Holy Week Reflection: The Death of Jesus

We adore you, O Christ, and we bless you, because by your holy cross you have redeemed the world.

Read St John Ch 19 v25- 30, or St Mark Ch 15 v33-37/St Matthew Ch 27 45-54/Luke Ch 23 v44-48.

We face again the journey of exploration into our relationship with the crucified God in Jesus. How has it come to this? This Jesus colliding with authority and put to death is not just one more crucifixion in the history book, for this death is different. Never before and in no one else had God and humanity coincided so completely. Human sin and perversity were brought to a climax, the fear, jealousy, ambition that brought Jesus to the cross were embedded in the long story of humanity before and since. And the resources with which Jesus met them were Gods resources of love, dignity, forgiveness and acceptance.

The cross is the price that Jesus pays in this world for all those reckless words of hope and boundless love, those sharp stories against the powerful and rich, dinner parties with those on the edge of society.

The cross is the key that opens Gods new world telling us that there is nothing which God does not understand and in Jesus God himself enters into human agony and darkness.

When Jesus died something had been achieved but in no sense was the purpose of his life finished.

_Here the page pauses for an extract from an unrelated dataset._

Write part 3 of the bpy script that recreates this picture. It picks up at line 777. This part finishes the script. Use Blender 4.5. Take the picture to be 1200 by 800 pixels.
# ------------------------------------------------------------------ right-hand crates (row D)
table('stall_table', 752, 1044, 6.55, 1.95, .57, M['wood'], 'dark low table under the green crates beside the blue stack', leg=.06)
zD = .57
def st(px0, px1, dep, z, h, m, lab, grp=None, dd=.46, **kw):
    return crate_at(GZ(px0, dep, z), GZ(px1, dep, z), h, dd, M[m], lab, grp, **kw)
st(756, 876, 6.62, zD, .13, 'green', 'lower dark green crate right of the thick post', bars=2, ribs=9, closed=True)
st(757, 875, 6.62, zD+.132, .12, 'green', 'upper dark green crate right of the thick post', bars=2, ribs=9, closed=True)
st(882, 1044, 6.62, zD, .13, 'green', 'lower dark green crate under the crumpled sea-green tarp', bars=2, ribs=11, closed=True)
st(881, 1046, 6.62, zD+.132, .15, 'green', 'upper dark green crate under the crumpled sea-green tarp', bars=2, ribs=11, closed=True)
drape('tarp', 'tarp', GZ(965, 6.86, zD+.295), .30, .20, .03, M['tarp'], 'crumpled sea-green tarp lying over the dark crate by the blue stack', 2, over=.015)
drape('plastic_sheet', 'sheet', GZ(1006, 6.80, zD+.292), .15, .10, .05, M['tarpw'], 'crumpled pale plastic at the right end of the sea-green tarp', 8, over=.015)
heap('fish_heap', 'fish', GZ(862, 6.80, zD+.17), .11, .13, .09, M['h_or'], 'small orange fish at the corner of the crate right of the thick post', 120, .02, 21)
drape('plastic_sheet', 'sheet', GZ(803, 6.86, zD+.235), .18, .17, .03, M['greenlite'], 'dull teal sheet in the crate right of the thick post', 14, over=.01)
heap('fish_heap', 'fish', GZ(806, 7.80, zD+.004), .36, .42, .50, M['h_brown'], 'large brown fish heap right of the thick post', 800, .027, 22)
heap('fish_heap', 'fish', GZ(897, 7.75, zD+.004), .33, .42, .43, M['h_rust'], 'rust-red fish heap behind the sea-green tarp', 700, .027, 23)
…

St John and the early church understood the words ‘it is finished’ to refer to the completion of a task, What Jesus achieved was a heart and mind completely open to God and life, daily offered to be the bearer of God’s love in the world. We learn too that there is nothing automatic in love. It is a living world of giving and receiving, of gesture and response and we are called to live this now.

We are convinced of the centrality of the Cross but. we are wisely reluctant to define and limit its meaning, we face this death again, personally. What does Jesus life and death mean for my life?

‘In his death agony, he spoke to every one of us and said yes to everything that makes us truly human. Christ is our consent, our Amen, to existence’ Ladislaus Boros. Breaking through to God

A simple prayer which stays with Jesus on the cross and in so doing invites us to face our own journey:

Jesus, by your wounded feet, guide me through this life.
Jesus, by your nailed hands, use mine for deeds of love.
Jesus, by your pierced side, cleanse my desires.
Jesus, by your crown of thorns, destroy my pride.
Jesus, by your silence, share my complaints.
Jesus, by your parched lips, curb my cruel speech.
Jesus, by your closing eyes, forgive all my sins.
Jesus, by your broken heart, fill mine with love for you

It Is finished, the journey has been made, a world transformed by love

‘Christ has no body now on earth but yours.’ Teresa of Avila.